L’islam n’est pas une religion, c’est une idéologie politique. Idéologie de conquête et de pouvoir. Quand une religion appelle la pierre à dénoncer le Juif qui trouverait refuge derrière elle pour le massacrer, comment désigner cet acte religieux ?
Il est dit également qu’à l’heure du jugement dernier les Juifs seront précipités en enfer. Pour échapper à ce tourment les Juifs se cachent derrière un arbre particulier. On nous racontait pour nous instruire qu’en Israël les Juifs plantaient des forêts entières de ce type d’arbres pour échapper à leur punition. Comment imaginer cela ?
Quand un homme est tenu d’obéir à des ordres monstrueux, comment appelle -t-on celui qui dicte ces ordres ?
À force d’obéir à des ordres monstrueux, on devient un monstre soi-même. Voilà ce que je veux éviter à mon peuple.
Vous lisez des traductions du Coran. Le Coran, pour en percevoir la réalité, doit être lu et compris dans le texte. Ainsi « Tuez les » devient dans les traductions « Combattez-les ». Combattre et assassiner, est-ce la même chose ?
Les possibilités de diffusion massive d’Internet font des ravages pour obscurcir la pensée et l’uniformiser vers la violence. La transmission est brutale, elle atteint des populations autrefois hors de portée d’un langage purement idéologique sous couvert d’information.
Aux USA à l’heure actuelle, vous découvrez que tel sportif, tel homme en vue porte le prénom de Mohamed. Vous vous dites: « Il est musulman » et c’est bon pour l’image de l’Islam. Il s’agit en réalité d’un programme répandu aux USA : Pour 1000 dollars, cadeau d’un pays riche et connu du Proche Orient, il vous suffit sur le territoire américain d’accoler à votre nom le prénom de Mohamed sans même vous convertir. Nombre de réfugiés et immigrés de tous bords s’y livrent facilement. On change ainsi la perception et l’image de l’Islam dans le monde moderne à son insu.
Ici, en Europe, j’ai pu constater que vous essayez de lutter contre cet envahissement. En fait vous y êtes contraint à cause de la débâcle démographique que j’ai constatée. Vous avez compris le danger, même s’il est déjà tard. Aux USA le pays est trop grand, la démesure démographique ne joue pas encore. Les Américains se pensent encore hors de portée. Ce n’est qu’une question de temps, voilà pourquoi je ne peux me taire. Les rouages de l’université et du pays sont largement infiltrés ».

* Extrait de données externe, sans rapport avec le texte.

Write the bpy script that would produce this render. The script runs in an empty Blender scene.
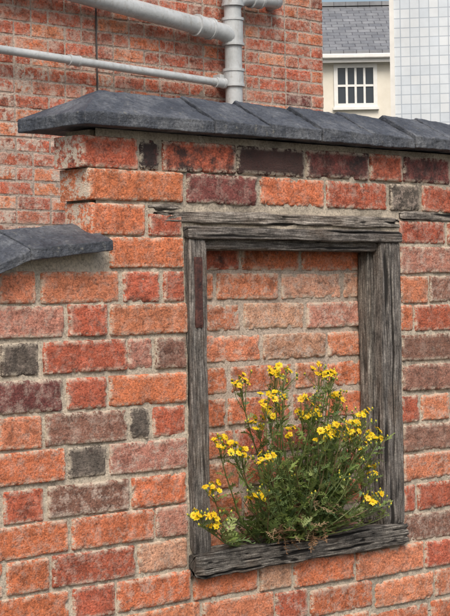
import bpy, bmesh, math, random
import numpy as np
from mathutils import Vector, Matrix
random.seed(7)
SC=bpy.context.scene; COL=bpy.context.collection

# ------------------------------------------------------------------ noise
def _h(ix,iy,iz):
    n=(ix.astype(np.int64)*374761393+iy.astype(np.int64)*668265263+iz.astype(np.int64)*2147483647)&0xffffffff
    n=((n^(n>>13))*1274126177)&0xffffffff
    n=(n^(n>>16))&0xffffffff
    return n/4294967295.0
def vn(x,y,z=0.0):
    x=np.asarray(x,float);y=np.asarray(y,float);z=np.zeros_like(x)+z
    ix,iy,iz=np.floor(x),np.floor(y),np.floor(z); fx,fy,fz=x-ix,y-iy,z-iz
    fx=fx*fx*(3-2*fx);fy=fy*fy*(3-2*fy);fz=fz*fz*(3-2*fz)
    r=0
    for a in (0,1):
        for b in (0,1):
            for c in (0,1):
                r=r+_h(ix+a,iy+b,iz+c)*(fx if a else 1-fx)*(fy if b else 1-fy)*(fz if c else 1-fz)
    return r
def fbm(x,y,z=0.0,o=3):
    s=0;a=.5;t=0
    for i in range(o):
        s=s+a*vn(x*2**i+17*i,y*2**i+5*i,z+31*i);t+=a;a*=.5
    return s/t*2-1

# ------------------------------------------------------------------ mesh accumulators
class Acc:
    def __init__(s): s.v=[];s.f=[];s.n=0;s.at={}
    def add(s,v,f,**at):
        v=np.asarray(v,float); 
        s.v.append(v); s.f.append(np.asarray(f,int)+s.n); s.n+=len(v)
        for k,a in at.items():
            a=np.asarray(a,float)
            if a.ndim==0: a=np.full(len(v),float(a))
            if a.ndim==1 and k=='col': a=np.tile(a,(len(v),1))
            s.at.setdefault(k,[]).append(a)
    def obj(s,name,mat,parent=None,smooth=True):
        V=np.concatenate(s.v); me=bpy.data.meshes.new(name)
        tot=sum(len(f) for f in s.f); 
        me.vertices.add(len(V)); me.vertices.foreach_set("co",V.ravel())
        li=np.concatenate([f.ravel() for f in s.f]); ls=np.concatenate([np.full(len(f),f.shape[1]) for f in s.f])
        me.loops.add(len(li)); me.loops.foreach_set("vertex_index",li.astype(np.int32))
        me.polygons.add(tot); st=np.concatenate([[0],np.cumsum(ls)[:-1]])
        me.polygons.foreach_set("loop_start",st.astype(np.int32)); me.polygons.foreach_set("loop_total",ls.astype(np.int32))
        me.polygons.foreach_set("use_smooth",np.full(tot,smooth))
        me.update(calc_edges=True)
        for k,l in s.at.items():
            a=np.concatenate(l)
            if a.ndim==2:
                at=me.attributes.new(k,'FLOAT_COLOR','POINT'); at.data.foreach_set("color",np.hstack([a,np.ones((len(a),1))]).ravel())
            else:
                at=me.attributes.new(k,'FLOAT','POINT'); at.data.foreach_set("value",a)
        me.materials.append(mat)
        o=bpy.data.objects.new(name,me); COL.objects.link(o)
        if parent: o.parent=parent
        return o
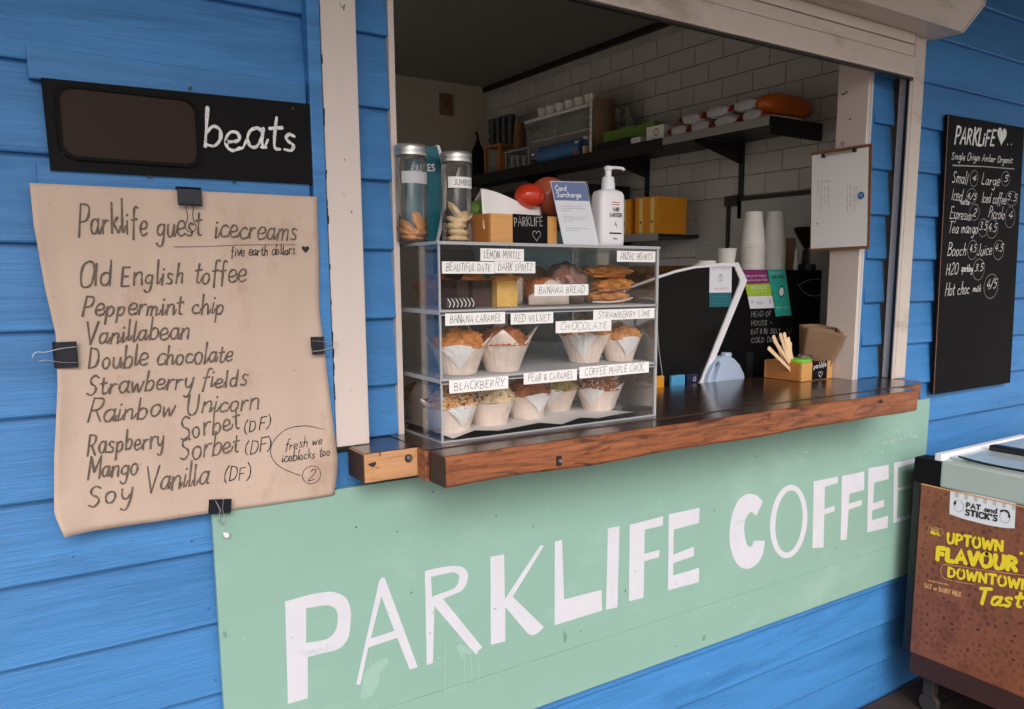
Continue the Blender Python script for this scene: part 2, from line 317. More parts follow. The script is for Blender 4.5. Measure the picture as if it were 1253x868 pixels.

Wafa Sultan est repartie, simplement, comme une bonne mère de famille une fois la tâche accomplie, nous laissant confondus d’étonnement.

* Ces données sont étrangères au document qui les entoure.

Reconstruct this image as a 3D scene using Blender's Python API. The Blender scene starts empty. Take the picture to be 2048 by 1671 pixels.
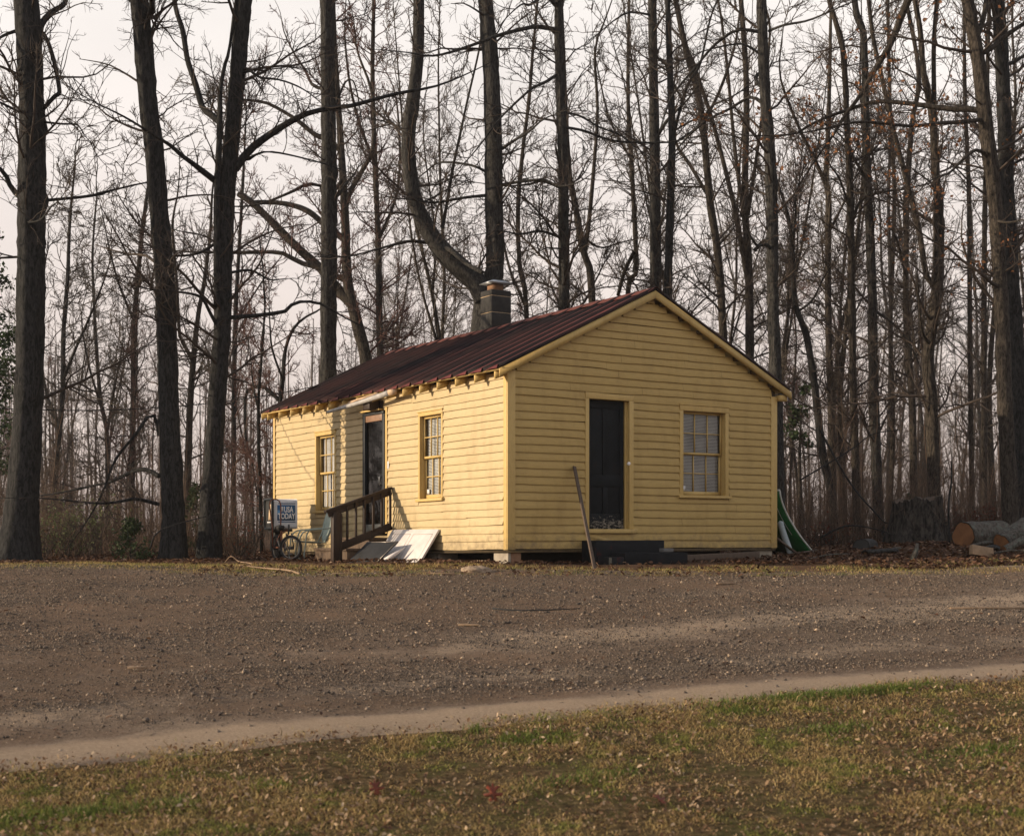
import bpy, math, random
import numpy as np
from mathutils import Vector, Matrix

# ------------------------------------------------------------------ camera, sky, sun, exposure
sc = bpy.context.scene
EYE = 1.70
FPX, CX, HY = 2712.0, 1024.0, 1067.0          # focal length, principal column and horizon row of the photograph
cam_d = bpy.data.cameras.new('camera'); cam = bpy.data.objects.new('camera', cam_d)
sc.collection.objects.link(cam); sc.camera = cam
cam.location = (0, 0, EYE); cam.rotation_euler = (math.radians(90), 0, 0)
cam_d.sensor_width = 36; cam_d.lens = FPX / 2048 * 36; cam_d.shift_y = (HY - 835.5) / 2048
cam_d.clip_start = 0.1; cam_d.clip_end = 3000
cam_d.dof.use_dof = True; cam_d.dof.focus_distance = 21.5; cam_d.dof.aperture_fstop = 3.1

SUN_EL = math.radians(12.5)
sx, sy = -1.11, -0.125
_h = math.hypot(sx, sy)
SUN = Vector((sx / _h * math.cos(SUN_EL), sy / _h * math.cos(SUN_EL), math.sin(SUN_EL)))
sun_d = bpy.data.lights.new('sun', 'SUN'); sun = bpy.data.objects.new('sun', sun_d); sc.collection.objects.link(sun)
sun_d.energy = 5.0; sun_d.angle = math.radians(0.53); sun_d.color = (1.0, 0.79, 0.55)
sun.rotation_euler = SUN.to_track_quat('Z', 'Y').to_euler()

world = bpy.data.worlds.new('World'); sc.world = world; world.use_nodes = True
wn = world.node_tree.nodes; wl = world.node_tree.links; wn.clear()
wo = wn.new('ShaderNodeOutputWorld'); bg = wn.new('ShaderNodeBackground'); bg.inputs[1].default_value = 0.15
sky = wn.new('ShaderNodeTexSky'); sky.sky_type = 'NISHITA'; sky.sun_disc = False
sky.sun_elevation = SUN_EL; sky.sun_rotation = math.atan2(sx, sy)
sky.dust_density = 4.0; sky.air_density = 1.0; sky.ozone_density = 1.0
hs = wn.new('ShaderNodeHueSaturation'); hs.inputs['Saturation'].default_value = 0.35; hs.inputs['Value'].default_value = 1.0
wl.new(sky.outputs[0], hs.inputs['Color'])
# a milky high overcast veil mixed over the clear sky: whiter higher up, faintly rose towards the horizon
tc = wn.new('ShaderNodeTexCoord'); sep = wn.new('ShaderNodeSeparateXYZ'); wl.new(tc.outputs['Generated'], sep.inputs[0])
rp = wn.new('ShaderNodeValToRGB'); wl.new(sep.outputs[2], rp.inputs[0])
rp.color_ramp.elements[0].position = 0.0; rp.color_ramp.elements[0].color = (4.35, 3.55, 3.2, 1)
rp.color_ramp.elements[1].position = 0.36; rp.color_ramp.elements[1].color = (6.2, 5.75, 5.4, 1)
e = rp.color_ramp.elements.new(0.72); e.color = (2.5, 2.75, 3.3, 1)  # zenith above the view set darker blue to cut the ambient light
e = rp.color_ramp.elements.new(0.16); e.color = (5.0, 4.3, 3.95, 1)
mxw = wn.new('ShaderNodeMix'); mxw.data_type = 'RGBA'; mxw.inputs[0].default_value = 0.78
wl.new(hs.outputs[0], mxw.inputs[6])
cn = wn.new('ShaderNodeTexNoise'); cn.inputs['Scale'].default_value = 2.6; cn.inputs['Detail'].default_value = 5
cmp_ = wn.new('ShaderNodeMapping'); cmp_.inputs['Scale'].default_value = (1, 1, 3.5); wl.new(tc.outputs['Generated'], cmp_.inputs[0]); wl.new(cmp_.outputs[0], cn.inputs['Vector'])
cr_ = wn.new('ShaderNodeMapRange'); wl.new(cn.outputs['Fac'], cr_.inputs[0]); cr_.inputs[1].default_value = .3; cr_.inputs[2].default_value = .7; cr_.inputs[3].default_value = .9; cr_.inputs[4].default_value = 1.1
cm_ = wn.new('ShaderNodeMix'); cm_.data_type = 'RGBA'; cm_.blend_type = 'MULTIPLY'; cm_.inputs[0].default_value = 1
wl.new(rp.outputs[0], cm_.inputs[6]); wl.new(cr_.outputs[0], cm_.inputs[7]); wl.new(cm_.outputs[2], mxw.inputs[7])
wl.new(mxw.outputs[2], bg.inputs[0]); wl.new(bg.outputs[0], wo.inputs[0])

sc.view_settings.view_transform = 'Standard'; sc.view_settings.look = 'None'
sc.view_settings.gamma = 1; sc.view_settings.exposure = 0.40
sc.cycles.max_bounces = 6; sc.cycles.diffuse_bounces = 3; sc.cycles.glossy_bounces = 3
sc.cycles.transparent_max_bounces = 12; sc.cycles.caustics_reflective = False; sc.cycles.caustics_refractive = False

rng = np.random.default_rng(11)
random.seed(5)

# ------------------------------------------------------------------ helpers
def tag(o, label=None, cat=None, group=None, kind=None):
    if label: o['label'] = label
    if cat: o['category'] = cat
    if group: o['group'] = group
    if kind: o['kind'] = kind
    return o

def empty(name, loc, label, cat, group=None, rz=0):
    o = bpy.data.objects.new(name, None); sc.collection.objects.link(o)
    o.location = loc; o.rotation_euler = (0, 0, rz); o.empty_display_size = 0.2
    return tag(o, label, cat, group)

def mesh_np(name, V, faces, smooth=False):
    """faces: list of integer arrays (n,k)"""
    me = bpy.data.meshes.new(name)
    V = np.asarray(V, np.float32)
    me.vertices.add(len(V)); me.vertices.foreach_set('co', V.ravel())
    faces = [np.asarray(f, np.int32) for f in faces if len(f)]
    nl = sum(f.size for f in faces); npoly = sum(len(f) for f in faces)
    me.loops.add(nl); me.polygons.add(npoly)
    me.loops.foreach_set('vertex_index', np.concatenate([f.ravel() for f in faces]))
    tot = np.concatenate([np.full(len(f), f.shape[1], np.int32) for f in faces])
    st = np.concatenate([[0], np.cumsum(tot)[:-1]]).astype(np.int32)
    me.polygons.foreach_set('loop_start', st); me.polygons.foreach_set('loop_total', tot)
    if smooth: me.polygons.foreach_set('use_smooth', np.ones(npoly, bool))
    me.update(calc_edges=True); me.validate()
    return me

def link(name, me, mat, parent=None, loc=None):
    o = bpy.data.objects.new(name, me); sc.collection.objects.link(o)
    if mat is not None and not me.materials: me.materials.append(mat)
    if parent is not None: o.parent = parent
    if loc is not None: o.location = loc
    return o

class MB:
    """collects shapes into one mesh"""
    def __init__(s): s.V = []; s.F = {}; s.n = 0
    def add(s, V, F):
        V = np.asarray(V, float).reshape(-1, 3)
        for f in F:
            f = np.asarray(f, int)
            if f.ndim == 1: f = f[None]
            if len(f): s.F.setdefault(f.shape[1], []).append(f + s.n)
        s.V.append(V); s.n += len(V); return s
    def box(s, a, b):
        x0, y0, z0 = a; x1, y1, z1 = b
        V = [(x0,y0,z0),(x1,y0,z0),(x1,y1,z0),(x0,y1,z0),(x0,y0,z1),(x1,y0,z1),(x1,y1,z1),(x0,y1,z1)]
        return s.add(V, [np.array([(0,3,2,1),(4,5,6,7),(0,1,5,4),(1,2,6,5),(2,3,7,6),(3,0,4,7)])])
    def bar(s, p, q, w, h, up=(0,0,1), ends=(0,0)):
        """rectangular bar from p to q, w across, h along 'up'"""
        p = np.array(p, float); q = np.array(q, float); d = q - p; d /= np.linalg.norm(d)
        sd = np.cross(d, up); sd /= np.linalg.norm(sd); u = np.cross(sd, d)
        V = [c + sd*w/2*i + u*h/2*j for c in (p, q) for i, j in ((-1,-1),(1,-1),(1,1),(-1,1))]
        return s.add(V, [np.array([(0,1,2,3),(7,6,5,4),(0,4,5,1),(1,5,6,2),(2,6,7,3),(3,7,4,0)])])
    def tube(s, P, R, k=8, closed=False, cap=True):
        P = np.asarray(P, float); n = len(P); R = np.full(n, R, float) if np.isscalar(R) else np.asarray(R, float)
        T = np.gradient(P, axis=0)
        if closed: T = np.roll(P, -1, 0) - np.roll(P, 1, 0)
        T /= np.linalg.norm(T, axis=1)[:, None] + 1e-12
        ref = np.array([0.31, 0.17, 0.93]) if abs(T[:, 2]).mean() < .8 else np.array([0.95, 0.25, 0.1])
        if closed:
            nrm = np.linalg.svd(P - P.mean(0))[2][2]; ref = nrm
        U = np.cross(T, ref); U /= np.linalg.norm(U, axis=1)[:, None] + 1e-12; W = np.cross(T, U)
        a = np.arange(k) * 2 * math.pi / k
        V = P[:, None] + (U[:, None] * np.cos(a)[None, :, None] + W[:, None] * np.sin(a)[None, :, None]) * R[:, None, None]
        i = np.arange(n if closed else n - 1); j = np.arange(k)
        I, J = np.meshgrid(i, j, indexing='ij'); I2 = (I + 1) % n; J2 = (J + 1) % k
        F = np.stack([I*k+J, I*k+J2, I2*k+J2, I2*k+J], -1).reshape(-1, 4)
        fs = [F]
        if cap and not closed: fs += [np.arange(k)[::-1][None], (np.arange(k) + (n-1)*k)[None]]
        return s.add(V.reshape(-1, 3), fs)
    def prism(s, poly, a, b, fn):
        """polygon poly (2-D) swept from a to b through fn(x,y,t)"""
        n = len(poly)
        V = [fn(x, y, a) for x, y in poly] + [fn(x, y, b) for x, y in poly]
        i = np.arange(n); j = (i + 1) % n
        return s.add(V, [np.stack([i, j, j + n, i + n], -1), np.arange(n)[::-1][None], (np.arange(n) + n)[None]])
    def lathe(s, prof, c=(0,0,0), k=16, axis='z'):
        a = np.arange(k) * 2 * math.pi / k; V = []
        for r, z in prof:
            for t in a:
                x, y = r*math.cos(t), r*math.sin(t)
                V.append((c[0]+x, c[1]+y, c[2]+z) if axis == 'z' else ((c[0]+x, c[1]+z, c[2]+y) if axis == 'y' else (c[0]+z, c[1]+x, c[2]+y)))
        n = len(prof); I, J = np.meshgrid(np.arange(n-1), np.arange(k), indexing='ij'); J2 = (J+1) % k
        return s.add(V, [np.stack([I*k+J, I*k+J2, (I+1)*k+J2, (I+1)*k+J], -1).reshape(-1, 4)])
    def data(s): return np.concatenate(s.V), [np.concatenate(f) for f in s.F.values()]
    def build(s, name, mat, parent=None, fn=None, smooth=False, bevel=0, loc=None):
        V, F = s.data()
        if fn: V = fn(V)
        o = link(name, mesh_np(name, V, F, smooth), mat, parent, loc)
        if bevel:
            m = o.modifiers.new('bevel', 'BEVEL'); m.width = bevel; m.segments = 2; m.limit_method = 'ANGLE'
        return o

def vnoise(x, y, seed=0):
    """smooth 2-D value noise in 0..1"""
    x = np.asarray(x, float); y = np.asarray(y, float)
    xi = np.floor(x).astype(int); yi = np.floor(y).astype(int); fx = x - xi; fy = y - yi
    fx = fx*fx*(3-2*fx); fy = fy*fy*(3-2*fy)
    def hsh(a, b):
        h = (a * 374761393 + b * 668265263 + seed * 982451653) & 0xffffffff
        h = ((h ^ (h >> 13)) * 1274126177) & 0xffffffff
        return ((h ^ (h >> 16)) & 0xffff) / 65535.0
    return (hsh(xi, yi)*(1-fx) + hsh(xi+1, yi)*fx)*(1-fy) + (hsh(xi, yi+1)*(1-fx) + hsh(xi+1, yi+1)*fx)*fy

def fbm(x, y, seed=0, o=3):
    return sum(vnoise(x*2**i, y*2**i, seed+i) / 2**i for i in range(o)) / sum(1/2**i for i in range(o))

def sstep(a, b, x):
    t = np.clip((np.asarray(x, float) - a) / (b - a), 0, 1); return t*t*(3-2*t)

# ------------------------------------------------------------------ ground height
_YK = [0, 2, 5, 7, 9, 11, 13, 15, 17, 19, 20.5, 24, 30, 60, 400]
_DK = [2.15, 2.0, 1.74, 1.56, 1.37, 1.20, 1.05, .88, .72, .58, .475, .45, .40, .30, .30]
def H(x, y, rough=True):
    x = np.asarray(x, float); y = np.asarray(y, float)
    z = EYE - np.interp(y, _YK, _DK)
    z = z - .05 * sstep(-1, -4, x) * sstep(20, 23, y) * sstep(40, 30, y)
    z = z + (.24 * sstep(3, 8, x) * sstep(19.6, 24, y)) * sstep(120, 40, y)
    if rough:
        z = z + (fbm(x*.9, y*.9, 3) - .5) * .05 + (fbm(x*.25, y*.25, 8) - .5) * .06 * sstep(4, 8, y)
    return z
def h1(x, y): return float(H(x, y))
def yn(x): return 9.45 + .396 * np.asarray(x, float)                      # where lawn and road meet
def yf(x): return 18.75 + 1.0 * sstep(-3.5, -6.5, x) + .55 * sstep(5, 8, x)  # far edge of the road
def at(px, py, Y): return np.array([(px-CX)/FPX*Y, Y, EYE-(py-HY)/FPX*Y])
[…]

Une femme lucide, généreuse ; pleine d’amour pour son pays, sa culture, sa langue maternelle (« si belle et que j’aime tant écrire« , ajoute-t-elle toujours).
Une femme au regard éperdu de tristesse quand elle confie sa solitude, quand elle avoue que sa famille et sa propre mère l’ont reniée.
Ce que nous savions d’elle n’est rien au regard de sa détermination de femme, d’être humain tout simplement.